Of course, it would be disingenuous to herald transition opportunities without acknowledging grave countervailing risks:

  • If a resentful majority perceived jobs, wealth, and privilege to accrue inequitably to “the 1%,” larger rocks might be hurled at Silicon Valley commuter buses. Widening inequality might enable the super-rich to consolidate control of the political process, lurching further toward oligarchy.
  • American culture defines work as worth. U.S. professionals are hard-wired to derive status and self-esteem from careers. For blue-collar laborers, “earning a living” carries moral weight. Might not permanent downsizing induce chronic depression and substance abuse?
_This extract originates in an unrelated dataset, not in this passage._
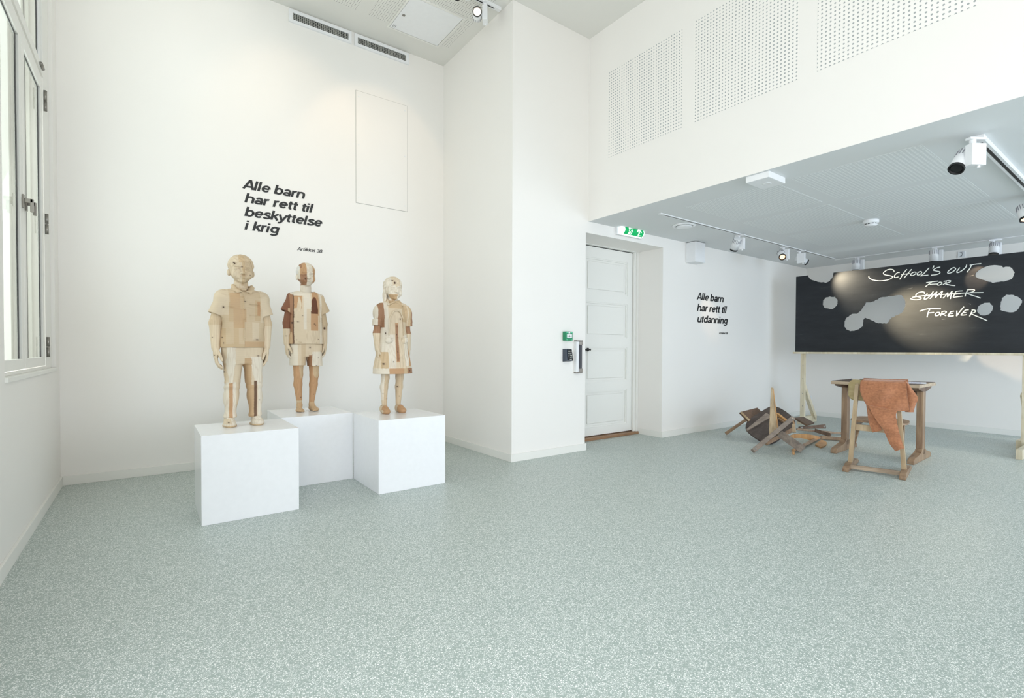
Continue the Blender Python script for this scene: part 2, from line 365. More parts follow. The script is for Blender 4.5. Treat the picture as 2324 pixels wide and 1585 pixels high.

A core conundrum links opportunities to risks. Who’s going to pay the bills? How could a largely post-employment economy support the non-working majority’s health, education, welfare, and leisure, not to mention governmental services from defense to public safety? (82% of the Federal Budget is currently financed by payroll and personal income taxes.)

One logical source of revenue, already being emulated by some states, could be an adaptation of Norway’s Sovereign Wealth Fund, capturing and investing a public share of America’s oil-and-gas bonanza. Other low-hanging fruit for the Treasury could include American multinationals’ profits parked offshore. If social unrest became sufficiently destabilizing, threatened elites might accept higher corporate-income, capital-gains, and wealth taxes as the price of domestic tranquility.

This array of policy challenges and responses only scratches the surface. But if America is indeed transitioning out of work, it’s not premature to be considering consequences.